▶ [Data section]:
--

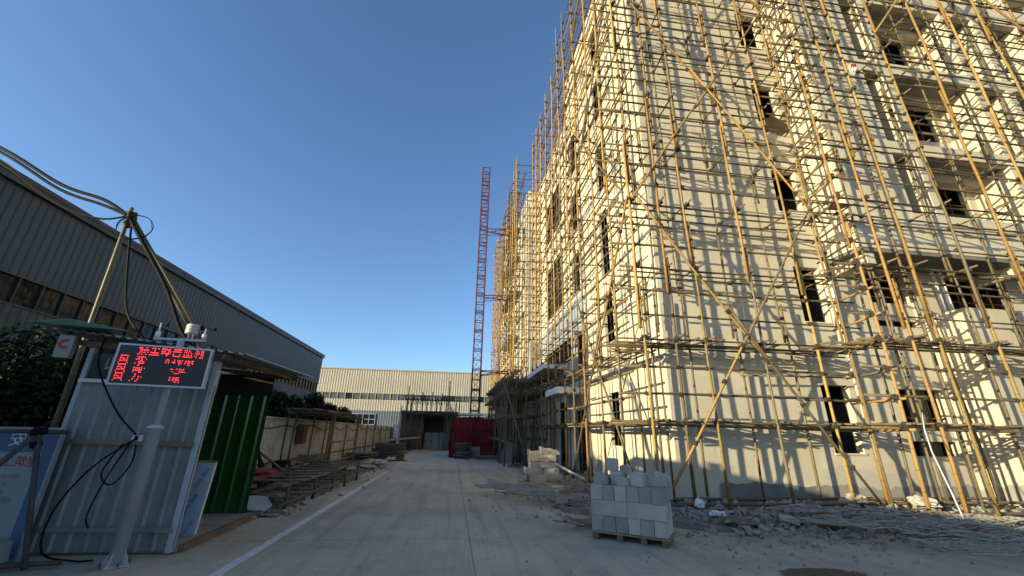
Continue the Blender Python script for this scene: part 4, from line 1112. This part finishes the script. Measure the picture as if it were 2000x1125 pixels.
# dusty stack further back
SB = Vector((3.0, 15.7, 0)); G2 = 'dusty blocks in the far stack'
def S3(a, b, z): return (SB.x+a, SB.y+b, z)
far = [((.02, .0, .0), (.5, .26, .22), .35, 'lowest block of the left column of the far block stack'), ((-.02, .05, .22), (.62, .3, .22), .1, 'wide grey second block of the left column of the far block stack'),
       ((.05, .05, .44), (.42, .28, .22), .2, 'third block from the ground in the left column of the far block stack'), ((.02, .0, .66), (.46, .28, .21), .1, 'fourth block from the ground in the left column of the far block stack'), ((.02, .02, .87), (.48, .28, .2), .15, 'top block of the left column of the far block stack'),
       ((.62, -.1, .0), (.72, .3, .24), .05, 'lowest block of the right column of the far block stack'), ((.62, -.05, .24), (.55, .3, .22), -.1, 'second block from the ground in the right column of the far block stack'),
       ((.5, -.1, .46), (.52, .28, .2), .15, 'third block from the ground, wedge shaped, in the right column of the far block stack'), ((.5, -.08, .66), (.56, .28, .22), -.08, 'fourth bright block in the right column of the far block stack'), ((.42, -.02, .88), (.42, .28, .22), .1, 'left block of the top pair in the right column of the far block stack'),
       ((.8, -.04, .88), (.3, .26, .2), -.2, 'right block of the top pair in the right column of the far block stack'), ((.05, -.55, 0), (.5, .26, .25), .15, 'block on the ground in front of the far block stack'),
       ((-.42, -.1, 0), (.22, .22, .2), .4, 'small cube on the ground at the left foot of the far block stack'), ((.4, .25, 0), (.5, .25, .24), 0, 'block at the back foot of the far block stack'), ((.3, .1, 1.09), (.14, .12, .06), .6, 'small chip lying on the very top of the far block stack')]
for i, (p, d, a, lab) in enumerate(far):
    block(S3(*p), (math.cos(a), math.sin(a)), d, lab, AACW, G2, broken=(i in (4, 7, 10)), seed=20+i)
block((1.45, 14.35, 0), (.97, -.2), (.42, .3, .2), 'slanted block lying alone on the road, left of the woven mats', AACW, 'loose blocks on the ground', seed=3, tilt=(.05, .2, 0))
T = thing('steel_tube', 'steel tube leaning from the far block stack to the ground', 'tube', (4.3, 15.2, 0)); MB().tube((3.7, 15.6, .62), (4.75, 14.7, .06), .045, None, 8).build('tube', GREYPOLE, T, True); MB().lathe([(.055, 0), (.055, .04)], (4.75, 14.7, .03), 8).build('collar', RUST, T)

# ------------------------------------------------------------------ wire mesh / woven mats lying about
def wiremat(p, L, W, rz, label, seed, step=.11, amp=.10, r=.008, curl=.0, m=WIREM, diag=False):
    from mathutils import noise as mn
    q = random.Random(seed); mb = MB().mat(m); M = Matrix.Translation(p) @ Matrix.Rotation(rz, 4, 'Z')
    def S(u, v):
        z = .13+amp*abs(mn.noise(Vector((u*1.1+seed, v*1.6, seed*.7))))*1.6 + .03*mn.noise(Vector((u*3, v*3, seed)))+curl*max(0, abs(u/L)-.3)**2*4*L
        return M @ Vector((u+.05*mn.noise(Vector((v*2, seed, 0))), v+.05*mn.noise(Vector((u*2, 0, seed))), max(.012, z)))
    nu, nv = int(L/step), int(W/step)
    for i in range(nu+1):
        u = -L/2+L*i/nu; mb.path([S(u, -W/2+W*k/8) for k in range(9)], r, 3, False)
    for j in range(nv+1):
        v = -W/2+W*j/nv; n = max(8, int(L/.16)); mb.path([S(-L/2+L*k/n, v) for k in range(n+1)], r, 3, False)
    for e in (-W/2, W/2): mb.path([S(-L/2+L*k/12, e) for k in range(13)], r*1.5, 4)
    return tag(mb.build('wire_mesh_mat', None), label, 'wire mesh', 'wire mesh mats on the ground')
wiremat((6.9, 7.25, .05), 1.5, .75, -.28, 'first small wire mesh mat from the left in the rubble at the end wall', 1)
wiremat((7.6, 6.9, .06), 2.0, .95, -.5, 'wire mesh mat curling up in the middle of the rubble at the end wall', 2, amp=.14)
wiremat((8.7, 6.55, .05), 2.6, 1.2, -.42, 'largest wire mesh mat near the right edge, crossing the rubble', 3, amp=.16)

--

▶ [Job]: Every line above should be repeated exactly; pictures stay out of the copy.

▶ [Output below]:
Continue the Blender Python script for this scene: part 4, from line 1112. This part finishes the script. Measure the picture as if it were 2000x1125 pixels.
# dusty stack further back
SB = Vector((3.0, 15.7, 0)); G2 = 'dusty blocks in the far stack'
def S3(a, b, z): return (SB.x+a, SB.y+b, z)
far = [((.02, .0, .0), (.5, .26, .22), .35, 'lowest block of the left column of the far block stack'), ((-.02, .05, .22), (.62, .3, .22), .1, 'wide grey second block of the left column of the far block stack'),
       ((.05, .05, .44), (.42, .28, .22), .2, 'third block from the ground in the left column of the far block stack'), ((.02, .0, .66), (.46, .28, .21), .1, 'fourth block from the ground in the left column of the far block stack'), ((.02, .02, .87), (.48, .28, .2), .15, 'top block of the left column of the far block stack'),
       ((.62, -.1, .0), (.72, .3, .24), .05, 'lowest block of the right column of the far block stack'), ((.62, -.05, .24), (.55, .3, .22), -.1, 'second block from the ground in the right column of the far block stack'),
       ((.5, -.1, .46), (.52, .28, .2), .15, 'third block from the ground, wedge shaped, in the right column of the far block stack'), ((.5, -.08, .66), (.56, .28, .22), -.08, 'fourth bright block in the right column of the far block stack'), ((.42, -.02, .88), (.42, .28, .22), .1, 'left block of the top pair in the right column of the far block stack'),
       ((.8, -.04, .88), (.3, .26, .2), -.2, 'right block of the top pair in the right column of the far block stack'), ((.05, -.55, 0), (.5, .26, .25), .15, 'block on the ground in front of the far block stack'),
       ((-.42, -.1, 0), (.22, .22, .2), .4, 'small cube on the ground at the left foot of the far block stack'), ((.4, .25, 0), (.5, .25, .24), 0, 'block at the back foot of the far block stack'), ((.3, .1, 1.09), (.14, .12, .06), .6, 'small chip lying on the very top of the far block stack')]
for i, (p, d, a, lab) in enumerate(far):
    block(S3(*p), (math.cos(a), math.sin(a)), d, lab, AACW, G2, broken=(i in (4, 7, 10)), seed=20+i)
block((1.45, 14.35, 0), (.97, -.2), (.42, .3, .2), 'slanted block lying alone on the road, left of the woven mats', AACW, 'loose blocks on the ground', seed=3, tilt=(.05, .2, 0))
T = thing('steel_tube', 'steel tube leaning from the far block stack to the ground', 'tube', (4.3, 15.2, 0)); MB().tube((3.7, 15.6, .62), (4.75, 14.7, .06), .045, None, 8).build('tube', GREYPOLE, T, True); MB().lathe([(.055, 0), (.055, .04)], (4.75, 14.7, .03), 8).build('collar', RUST, T)

# ------------------------------------------------------------------ wire mesh / woven mats lying about
def wiremat(p, L, W, rz, label, seed, step=.11, amp=.10, r=.008, curl=.0, m=WIREM, diag=False):
    from mathutils import noise as mn
    q = random.Random(seed); mb = MB().mat(m); M = Matrix.Translation(p) @ Matrix.Rotation(rz, 4, 'Z')
    def S(u, v):
        z = .13+amp*abs(mn.noise(Vector((u*1.1+seed, v*1.6, seed*.7))))*1.6 + .03*mn.noise(Vector((u*3, v*3, seed)))+curl*max(0, abs(u/L)-.3)**2*4*L
        return M @ Vector((u+.05*mn.noise(Vector((v*2, seed, 0))), v+.05*mn.noise(Vector((u*2, 0, seed))), max(.012, z)))
    nu, nv = int(L/step), int(W/step)
    for i in range(nu+1):
        u = -L/2+L*i/nu; mb.path([S(u, -W/2+W*k/8) for k in range(9)], r, 3, False)
    for j in range(nv+1):
        v = -W/2+W*j/nv; n = max(8, int(L/.16)); mb.path([S(-L/2+L*k/n, v) for k in range(n+1)], r, 3, False)
    for e in (-W/2, W/2): mb.path([S(-L/2+L*k/12, e) for k in range(13)], r*1.5, 4)
    return tag(mb.build('wire_mesh_mat', None), label, 'wire mesh', 'wire mesh mats on the ground')
wiremat((6.9, 7.25, .05), 1.5, .75, -.28, 'first small wire mesh mat from the left in the rubble at the end wall', 1)
wiremat((7.6, 6.9, .06), 2.0, .95, -.5, 'wire mesh mat curling up in the middle of the rubble at the end wall', 2, amp=.14)
wiremat((8.7, 6.55, .05), 2.6, 1.2, -.42, 'largest wire mesh mat near the right edge, crossing the rubble', 3, amp=.16)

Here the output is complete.